§ **Given problem**: Could you copy every line from the material below in which "Python" appears?

Records with scene code
+++++

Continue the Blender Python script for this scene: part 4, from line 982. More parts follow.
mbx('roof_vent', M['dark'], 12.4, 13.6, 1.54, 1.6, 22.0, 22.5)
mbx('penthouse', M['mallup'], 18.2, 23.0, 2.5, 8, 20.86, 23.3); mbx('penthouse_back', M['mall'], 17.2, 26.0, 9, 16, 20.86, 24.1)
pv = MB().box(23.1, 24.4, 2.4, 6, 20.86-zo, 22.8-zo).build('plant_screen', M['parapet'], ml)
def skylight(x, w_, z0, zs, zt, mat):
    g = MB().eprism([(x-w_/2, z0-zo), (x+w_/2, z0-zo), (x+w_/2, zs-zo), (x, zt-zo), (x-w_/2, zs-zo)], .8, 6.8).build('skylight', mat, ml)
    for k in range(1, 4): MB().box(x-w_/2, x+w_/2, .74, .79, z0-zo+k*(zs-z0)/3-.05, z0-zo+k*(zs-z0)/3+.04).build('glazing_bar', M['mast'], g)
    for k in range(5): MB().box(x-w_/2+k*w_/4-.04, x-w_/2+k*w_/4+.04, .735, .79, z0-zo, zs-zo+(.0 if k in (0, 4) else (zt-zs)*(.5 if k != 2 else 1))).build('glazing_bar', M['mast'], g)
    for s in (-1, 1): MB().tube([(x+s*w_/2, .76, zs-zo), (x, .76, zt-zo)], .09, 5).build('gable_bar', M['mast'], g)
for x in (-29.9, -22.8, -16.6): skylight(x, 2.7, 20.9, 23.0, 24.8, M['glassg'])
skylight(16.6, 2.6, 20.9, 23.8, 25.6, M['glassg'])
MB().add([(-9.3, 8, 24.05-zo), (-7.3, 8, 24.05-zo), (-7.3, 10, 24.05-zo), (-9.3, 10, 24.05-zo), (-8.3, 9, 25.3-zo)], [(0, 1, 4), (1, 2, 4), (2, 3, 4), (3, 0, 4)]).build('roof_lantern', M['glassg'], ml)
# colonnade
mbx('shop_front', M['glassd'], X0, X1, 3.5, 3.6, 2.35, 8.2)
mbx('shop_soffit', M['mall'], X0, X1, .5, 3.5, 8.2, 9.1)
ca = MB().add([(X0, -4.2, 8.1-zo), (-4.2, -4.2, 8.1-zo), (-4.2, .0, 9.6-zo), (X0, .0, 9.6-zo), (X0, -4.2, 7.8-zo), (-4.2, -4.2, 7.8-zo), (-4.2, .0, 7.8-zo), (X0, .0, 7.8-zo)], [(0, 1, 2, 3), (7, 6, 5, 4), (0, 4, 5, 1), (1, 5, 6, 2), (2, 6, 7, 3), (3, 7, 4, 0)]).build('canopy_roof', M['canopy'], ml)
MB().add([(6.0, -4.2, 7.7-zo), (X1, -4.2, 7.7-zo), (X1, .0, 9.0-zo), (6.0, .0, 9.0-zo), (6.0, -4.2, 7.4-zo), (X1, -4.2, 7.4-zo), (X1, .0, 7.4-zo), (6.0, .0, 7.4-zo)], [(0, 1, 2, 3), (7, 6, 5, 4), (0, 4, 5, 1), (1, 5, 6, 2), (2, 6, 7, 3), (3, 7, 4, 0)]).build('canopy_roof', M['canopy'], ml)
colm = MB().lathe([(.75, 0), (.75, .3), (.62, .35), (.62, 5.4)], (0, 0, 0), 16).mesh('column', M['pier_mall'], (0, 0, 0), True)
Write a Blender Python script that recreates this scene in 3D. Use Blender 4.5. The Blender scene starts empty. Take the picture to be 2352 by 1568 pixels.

+++++

§ **Solution below**:
Continue the Blender Python script for this scene: part 4, from line 982. More parts follow.
Write a Blender Python script that recreates this scene in 3D. Use Blender 4.5. The Blender scene starts empty. Take the picture to be 2352 by 1568 pixels.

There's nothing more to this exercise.